En annonçant la reconnaissance de l’État de Palestine, Emmanuel Macron vient de prendre une décision incohérente par rapport à ses déclarations précédentes et aux lourdes conséquences. Derrière les postures diplomatiques et les appels à la paix, cette décision trahit non seulement les engagements qu’il avait lui-même posés comme conditions préalables, mais elle envoie surtout un signal aussi dangereux qu’inutile.
Il faut d’emblée rappeler les faits. Depuis le 7 octobre, la France affirmait que toute avancée vers la reconnaissance d’un Etat palestinien devait être conditionnée à la libération des otages, à l’écartement du Hamas du pouvoir à Gaza et à l’assurance de la sécurité d’Israël. Ces conditions sont loin d’être réunies. De nombreux otages, vivants ou décédés, sont toujours détenus. Le Hamas – organisation reconnue comme terroriste par l’Union européenne -, même si elle ne contrôle plus qu’une petite partie du territoire, est loin d’être vaincue et les attaques contre Israël se poursuivent.
Et pourtant, Paris choisit de reconnaître un État palestinien. Une décision que l’on voudrait présenter comme historique, mais qui n’est en réalité que symbolique. Une déclaration de principe sans effet concret. Aucun changement territorial, aucune avancée diplomatique réelle, aucune amélioration de la vie quotidienne ni pour les Palestiniens, ni pour les Israéliens. C’est un acte vide de substance, mais lourd de conséquences politiques.
Ce geste diplomatique pourrait même s’apparenter à une prime au terrorisme. Il vient récompenser, de fait, une stratégie de violence, en laissant entendre qu’on peut arracher une reconnaissance internationale à la suite d’une attaque d’une brutalité inouïe. Ce n’est pas ainsi qu’on construit la paix.
La France, en agissant seule, affaiblit aussi sa crédibilité sur la scène internationale. Elle rompt avec l’idée d’une position équilibrée, et s’exclut d’elle-même du rôle de médiateur équidistant que beaucoup espéraient encore voir en elle. Elle trahit ses alliés israéliens, mais aussi les Palestiniens modérés, ceux qui refusent la logique du Hamas et aspirent à un véritable processus de paix.

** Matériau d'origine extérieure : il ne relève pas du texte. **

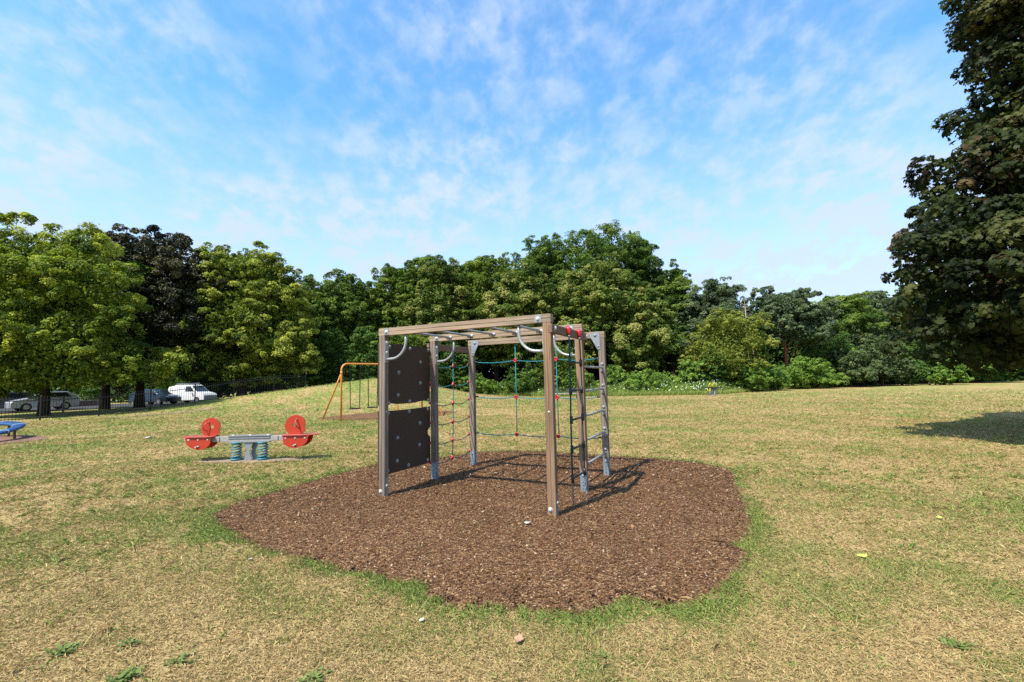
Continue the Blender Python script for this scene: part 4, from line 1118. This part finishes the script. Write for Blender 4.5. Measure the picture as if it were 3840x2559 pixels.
# hedge and shrubs across the road on the left
def hedge(name, a, b, h, w, n, leaf, mat, seed, label, cat='hedge'):
    a, b = Vector(a), Vector(b); L = (b - a).length; k = max(3, int(L / (w * .8)))
    lob = [(tuple((b - a) * ((i + .5) / k) + Vector((0, 0, h * .5))), (w, w * .9, h * .55 * (0.85 + .3 * ((i * 37) % 10) / 10))) for i in range(k)]
    return tree(name, a.x, a.y, label, cat, mat, lob, n, leaf, seed, h * .4, .06, 'twig', nl=k, ppl=70, zmin=0, outl=.1)
hedge('hedge', (-66, 58, 0), (-22, 60, 0), 7.5, 4.0, 42000, .42, 'lm_dark', 701, 'tall dark trees and hedge across the road behind the parked vehicles')
hedge('hedge', (-46, 50, 0), (-34.5, 56, 0), 2.4, 1.3, 9000, .22, 'lm_dark', 702, 'lower dark green hedge behind the pale low wall')
hedge('hedge', (-58, 44.0, 0), (-47.5, 47.0, 0), 3.0, 1.5, 8000, .24, 'lm_dark', 703, 'dark green hedge behind the silver car at far left')
xg = at(572, 47.5)
tree('shrub', xg, 49.5, 'bright green sapling above the dark blue car', 'bush', 'lm_bramble', auto_lobes(1.1, 1.0, .6, 3.3, 44, 6), 3000, .22, 46, 1.5, .05, 'twig', ppl=80)
tree('maple_tree', -46.5, 30.0, 'unseen green maple added past the left edge to shade the road and cars', 'tree', 'lm_oak2', auto_lobes(4.2, 4.0, 2.4, 9.5, 61, 10), 42000, .24, 62, 8, .25, ppl=30, pr=(.26, .5), lump=(110, .6, 1.4, 2.2), outl=.1)  # added tree out of view, placed only for its shade on the parked cars
tree('maple_tree', at(398, 36.5), 36.5, 'dark green tree half hidden behind the left maple, trunk between the cars', 'tree', 'lm_oak', auto_lobes(3.4, 3.4, 2.6, 12.5, 63, 10), 42000, .26, 64, 8, .27, ppl=30, pr=(.26, .5), lump=(110, .6, 1.4, 2.4), outl=.1)
tree('woodland_tree', at(780, 55), 55, 'dark tree in the shade behind the white van', 'tree', 'lm_dark', auto_lobes(5.5, 4, .6, 9, 45, 9), 20000, .33, 47, 6, .3)
tree('woodland_tree', at(1040, 50), 50, 'dark low tree filling the gap right of the yellow-green maple', 'tree', 'lm_dark', auto_lobes(3.6, 3, .3, 8.2, 49, 9), 20000, .30, 48, 5, .25)

# big overhanging copper maple on the right
BX, BY = 13.0, 9.0
Lb_ = []
rng2 = random.Random(12)
for (z, r, k, rr) in ((2.65, 2.9, 14, 1.2), (3.8, 3.0, 13, 1.3), (5.4, 2.3, 10, 1.3), (7.2, 1.85, 9, 1.25), (9.2, 1.55, 8, 1.2), (11.2, 1.1, 6, 1.2), (13.0, .5, 4, 1.1)):
    for i in range(k):
        a = 2 * math.pi * (i + rng2.uniform(-.25, .25)) / k
        q = r * .93 * rng2.uniform(.84, 1.12)
        s = rr * rng2.uniform(.75, 1.15)
        Lb_.append(((q * math.cos(a), q * math.sin(a), z + rng2.uniform(-.5, .5)), (s * 1.1, s * 1.1, s * .72)))
Lb_.append(((0, 0, 7), (1.7, 1.7, 5.0)))
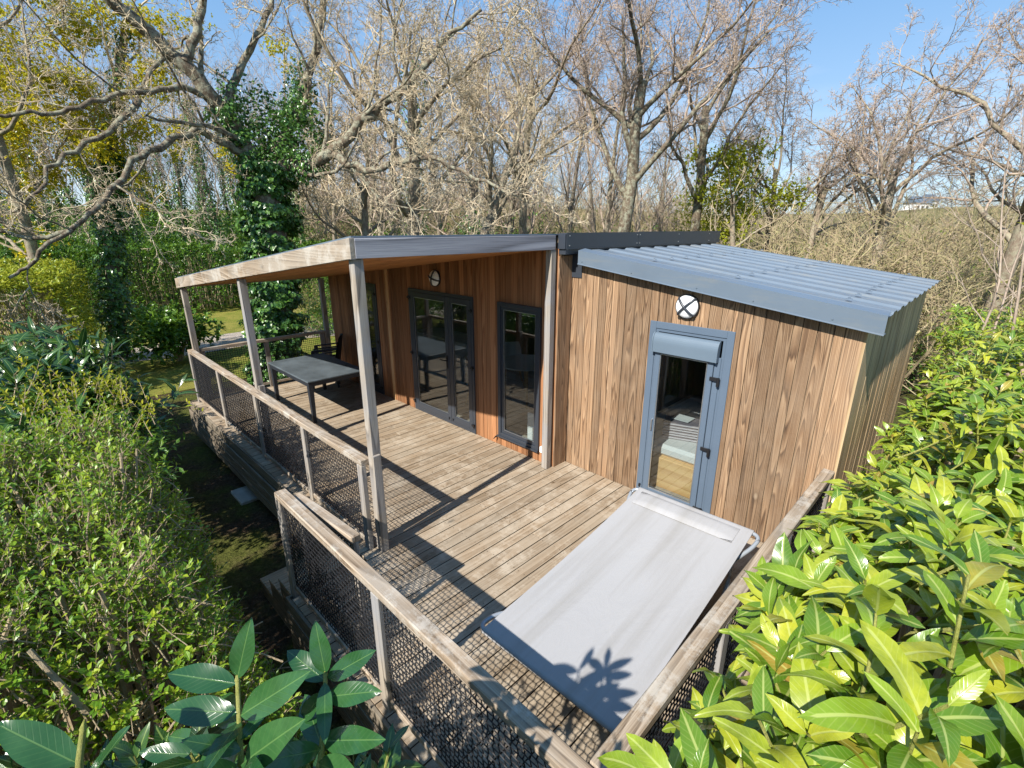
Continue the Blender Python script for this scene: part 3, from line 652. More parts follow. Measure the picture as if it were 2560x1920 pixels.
V = np.array([(x, a, b) for a, b in P_ for x in (X0, X1)]); m.add(V, [(2*q, 2*q+2, 2*q+3, 2*q+1) for q in range(len(P_)-1)])
part(m, 'fabric', M['fabric'], lg, True)
def rloop(pts, r, rad, m, sides=10):
    P_ = [Vector(p) for p in pts]; out = []; n = len(P_)
    for i in range(n):
        a, b, c = P_[i-1], P_[i], P_[(i+1) % n]; u = (a-b).normalized(); v2 = (c-b).normalized()
        for q in np.linspace(0, 1, 6): out.append((b+u*rad*(1-q)**2+v2*rad*q**2))
    out.append(out[0]); out.append(out[1]); m.tube(out, r, sides, False)
m = MB(); xa, xb = X0-.06, X1+.06; za, zb = zc[0]-.026, zc[-1]-.026
rloop([(xa, ys[0], za), (xb, ys[0], za), (xb-.01, -.04, .335), (xb-.11, .15, .31), (xb-.11, 1.7, .40), (xb-.01, 1.90, .49), (xb, ys[-1], zb), (xa, ys[-1], zb), (xa+.01, 1.90, .49), (xa+.11, 1.7, .40), (xa+.11, .15, .31), (xa+.01, -.04, .335)], .018, .075, m)
part(m, 'frame', M['tubem'], lg, True)
for x in (xa+.10, xb-.10):
    m = MB(); P_ = [(x, .10, .33), (x, .04, .17), (x, .10, .045), (x, .5, .022), (x, 1.1, .022), (x, 1.5, .07), (x, 1.64, .25), (x, 1.62, .40)]
    Q = []
    for a, b in zip(P_[:-1], P_[1:]): Q += [tuple(np.array(a)*(1-q)+np.array(b)*q) for q in (0, .5)]
    Q.append(P_[-1]); m.tube(Q, .018, 8); part(m, 'rocker_leg', M['tubem'], lg, True)
m = MB(); xs_ = np.linspace(X0+.06, X1-.10, 10)
def pil(x, y): 
    u = (x-(X0+.06))/(X1-X0-.16)*2-1; v2 = (y-1.76)/.21*2-1
    return .026*(max(0, 1-abs(u)**6)*max(0, 1-abs(v2)**4))**.5
yy_ = np.linspace(1.76, 1.97, 8); zf = np.interp(yy_, ys, zc)
for s2 in (1, -1):
    V = np.array([(x, y, z+.006+(pil(x, y) if s2 > 0 else 0)) for y, z in zip(yy_, zf) for x in xs_]); i = np.arange(7)[:, None]*10+np.arange(9)[None]; F = np.stack([i, i+1, i+11, i+10], -1).reshape(-1, 4); m.add(V, F if s2 > 0 else F[:, ::-1])
part(m, 'head_pillow', M['fabric'], lg, True)
# dark table
tb = thing('garden_table', 'dark grey rectangular resin garden table on the covered porch', 'table', (-4.54, 1.42, 0))
a0, a1, b0, b1 = -.86, .86, -.52, .52
MB().box(a0, a1, b0, b1, .712, .742).build('table_top', M['tabletop'], tb, False, .008)
m = MB(); frame_ = [(a0+.02, a1-.02, b0+.02, b0+.045), (a0+.02, a1-.02, b1-.045, b1-.02), (a0+.02, a0+.045, b0+.046, b1-.046), (a1-.045, a1-.02, b0+.046, b1-.046)]
for q in frame_: m.box(*q, .64, .7115)
m.build('apron', M['resin'], tb, False, .004)
for sx_2 in (-1, 1):
    for sy in (-1, 1):
        cx, cy = sx_2*(a1-.06), sy*(b1-.06); m = MB()
        V = [(cx+i*.028, cy+j*.028, .0) for i, j in ((-1,-1),(1,-1),(1,1),(-1,1))]+[(cx+i*.042, cy+j*.042, .7) for i, j in ((-1,-1),(1,-1),(1,1),(-1,1))]
        m.hexa(V).build('leg', M['resin'], tb, False, .005)
# armchair
ch = thing('garden_armchair', 'bottom one of the stacked dark plastic armchairs behind the garden table', 'chair', (-5.60, 2.06, 0), radians(-30), 'stacked garden armchairs')
V = []; nx_, nz = 9, 9
m = MB()
for dz in (0, .02):
    V = np.array([((i/8-.5)*(.46-.03*(j/8)), .19+.09*(j/8)-.05*cos((i/8-.5)*pi)*0+.06*(1-(2*i/8-1)**2)*1+dz, .40+.50*(j/8)-.045*(2*i/8-1)**4*(j/8)) for j in range(9) for i in range(9)])
    i = np.arange(8)[:, None]*9+np.arange(8)[None]; F = np.stack([i, i+1, i+10, i+9], -1).reshape(-1, 4); m.add(V, F if dz == 0 else F[:, ::-1])
m.build('backrest', M['resin'], ch, True)
MB().box(-.24, .24, -.24, .24, .405, .435).build('seat', M['resin'], ch, False, .012)
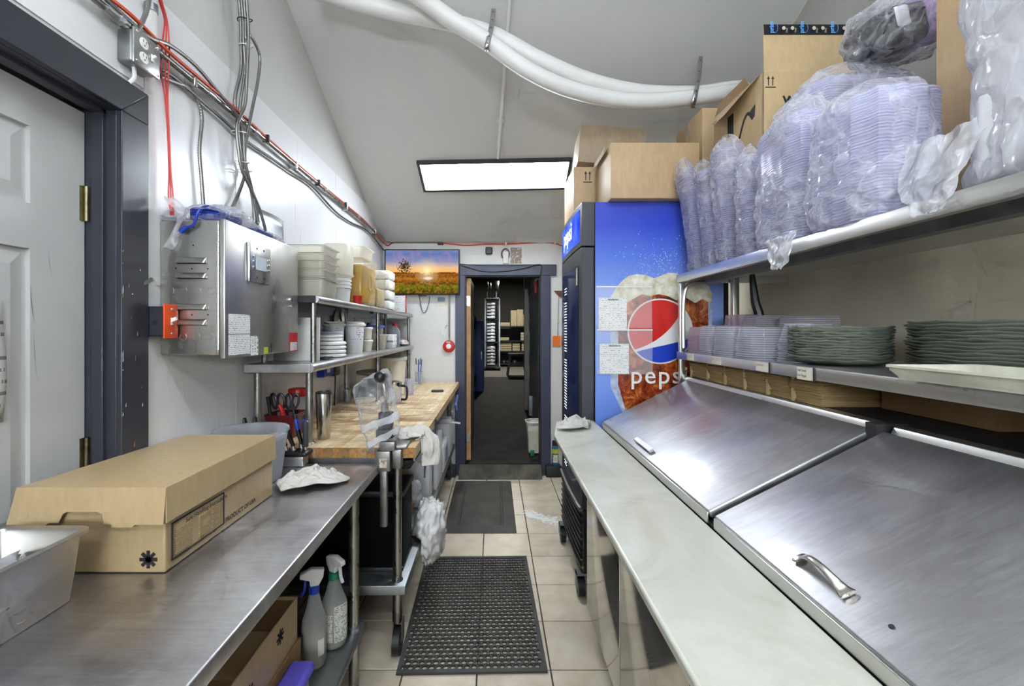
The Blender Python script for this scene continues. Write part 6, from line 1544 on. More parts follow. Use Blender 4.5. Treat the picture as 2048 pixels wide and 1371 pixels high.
# ---------------------------------------------------------------- clear container stacks on the middle shelf
def stack(name, label, c, a, b, h, m=M['stack'], n=None, wob=.0, sq=4.0, flute=0, taper=.0, dome=.3, group=None, cat='containers', rib=.004):
    """nested clear containers: a ribbed column with a smooth upper container"""
    c = Vector(c); n = n or max(6, int(h * (1 - dome) / .0085)); prof = []
    hr = h * (1 - dome)
    for i in range(n):
        z0, z1 = hr * i / n, hr * (i + 1) / n
        prof += [(1 + rib / a, z0), (1 + rib / a, z0 + (z1 - z0) * .45), (1, z0 + (z1 - z0) * .5), (1, z1)]
    prof += [(.97, hr + (h - hr) * .1), (.90 - taper, h * .985), (.86 - taper, h)]
    m_ = MB(); N = 48; vs = []
    for k, z in prof:
        for i in range(N):
            t = 2 * math.pi * i / N; cs, sn = math.cos(t), math.sin(t)
            q = (abs(cs) ** sq + abs(sn) ** sq) ** (-1 / sq)
            f = 1 + (flute * math.cos(12 * t) if flute else 0)
            vs.append(c + V(a * k * q * cs * f, b * k * q * sn * f, z))
    L = len(prof)
    fs = [(j * N + i, j * N + (i + 1) % N, (j + 1) * N + (i + 1) % N, (j + 1) * N + i) for j in range(L - 1) for i in range(N)] + [tuple(range(N - 1, -1, -1)), tuple(range((L - 1) * N, L * N))]
    o = obj(name, m_.add(vs, fs), m, ang=30)
    return tag(o, label, cat, group)
pk = sheet('pinkish clear plastic', '#ecd9e6', .5, .15, 5, .2, .1, 40, .5, .4)
z = QZ0 + .001; G = 'clear container stacks on the middle shelf'
stack('container_stack', 'pinkish clear container stack nearest the fridge on the middle shelf', (1.035, 2.17, z), .065, .055, .125, pk, group=G)
stack('container_stack', 'cloudy square container stack second from the fridge', (1.035, 2.035, z), .07, .06, .130, M['stack'], group=G)
stack('container_stack', 'clear square container stack third from the fridge at the shelf front', (1.03, 1.875, z), .07, .075, .128, M['stack'], group=G)
stack('container_stack', 'fluted clear container stack in the middle of the shelf front', (1.035, 1.70, z), .07, .082, .122, M['stack'], flute=.03, group=G)
stack('container_stack', 'clear cup lid stack with smooth domes left of the green plates', (1.09, 1.525, z), .075, .075, .135, M['stack'], taper=.1, dome=.45, flute=.03, group=G)
stack('container_stack', 'pinkish container stack in the back row beside the fridge', (1.22, 2.17, z), .07, .06, .185, pk, group=G)
stack('container_stack', 'ribbed clear container stack in the middle of the back row', (1.22, 1.98, z), .075, .09, .175, M['stack'], flute=.02, group=G)
stack('container_stack', 'wide clear container stack at the right of the back row', (1.25, 1.75, z), .085, .10, .165, M['stack'], group=G)
# green glass plates
def plates(c, r, n, dz, label, group, seed):
    rr = random.Random(seed); N = 44
    mb = MB(); prof = [(r * .62, 0), (r * .66, .0), (r * .86, dz * .9), (r, dz * 2.1), (r * 1.004, dz * 2.35), (r * .985, dz * 2.35), (r * .84, dz * 1.5), (r * .6, dz * .55)]
    vs = []
    for k, z in prof:
        for i in range(N):
            t = 2 * math.pi * i / N; w = 1 + (.012 * math.sin(9 * t) + .006 * math.sin(17 * t + 1)) * (k / r)
            vs.append(V(k * w * math.cos(t), k * w * math.sin(t), z + .0018 * math.sin(11 * t) * (k / r) ** 2))
    fs = [(j * N + i, j * N + (i + 1) % N, (j + 1) * N + (i + 1) % N, (j + 1) * N + i) for j in range(len(prof) - 1) for i in range(N)]
    fs += [tuple(range(N - 1, -1, -1)), tuple(range((len(prof) - 1) * N, len(prof) * N))]
    mb.add(vs, fs)
    first = None
    for k in range(n):
        if first is None:
            o = obj('glass_plate', mb, M['plate'], local=True, ang=50); first = o
        else:
            o = first.copy(); C.objects.link(o)
        o.location = (c[0] + rr.uniform(-.003, .003), c[1] + rr.uniform(-.003, .003), c[2] + k * dz); o.rotation_euler = (0, 0, rr.uniform(0, 6.28))
        tag(o, label + ', ' + nth(k), 'plate', group)
plates((1.125, 1.44, z), .138, 13, .0085, 'rippled green glass plate in the smaller round stack', 'smaller stack of green plates', 2)
plates((1.325, 1.13, z), .195, 14, .0088, 'large green glass plate in the stack behind the white tray', 'larger stack of green plates', 5)
t = thing('white_tray', 'stained white plastic tray lying over the front of the middle shelf', 'tray', (1.02, .72, z))
obj('tray', pan(.905, .36, z, 1.115, 1.015, .032, .012, .012, .004, .006), plain('stained white plastic', '#cfcdba', .4, var=.16, vs=9), t)
# brown napkin packs
ed = [1380, 1413, 1447, 1486, 1531, 1581, 1642]; zz = RS + .001
nm = ['nearest the fridge', 'second from the fridge', 'third from the fridge', 'fourth from the fridge', 'fifth from the fridge', 'nearest the camera, with a loose sheet']
for i in range(6):
    ya, yb = YX(ed[i + 1], 1.005) + .004, YX(ed[i], 1.005) - .004
    t = thing('napkin_pack', 'brown paper napkin pack under the middle shelf, ' + nm[i], 'napkins', (1.12, .5 * (ya + yb), zz), 'brown napkin packs')
    mb = MB(); N = 17
    for k in range(N):
        j = random.Random(i * 31 + k).uniform(-.004, .004); z0 = zz + .082 * k / N
        mb.rbox(1.005 + j + .006 * math.sin(k * .4), ya + .003 * math.sin(k * .9 + i), z0, 1.22 + j, yb - .003 * math.cos(k * .7), z0 + .082 / N * 1.04, .0012, 1)
    obj('sheets', mb, M['napkin'], t)
    obj('paper_band', MB().box(1.000, yb - .016, zz, 1.221, yb - .006, zz + .0835), M['card'], t, smooth=False)
tag(obj('loose_napkin', MB().grid(lambda u, v: V(.985 + .1 * v, YX(1612, 1.005) + .05 - .12 * u, zz + .0855 + .003 * math.sin(u * 4)), 10, 4), plain('loose kraft sheet', '#c2a878', .7), solid=.0012), 'loose pale brown napkin lying on the nearest napkin pack', 'napkin')
tag(obj('flat_carton', MB().rbox(1.17, 1.02, zz, 1.44, 1.33, zz + .075, .004), M['card4']), 'flat dark brown carton in the shade beside the napkin packs', 'box')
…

Reconnaître un État sans frontières définies, sans autorité politique unifiée, sans projet de paix crédible, c’est reconnaître un fantasme. C’est poser un geste politique à usage interne, destiné à séduire une partie de l’opinion, sans se soucier des répercussions sur le terrain. Par ce choix, Emmanuel Macron tourne indirectement le dos aux Juifs de France (qui forment la première communauté juive d’Europe).
Il ne s’agit pas de nier le droit des Palestiniens à l’autodétermination ni la souffrance des Gazouis, mais de rappeler que ce droit ne peut être réalisé au prix du double discours. Emmanuel Macron, en voulant absolument exister politiquement par ce biais, démontre encore une fois l’impuissance d’un chef d’Etat au crépuscule. Et il trahit non seulement sa parole, mais aussi l’idée même d’une diplomatie responsable.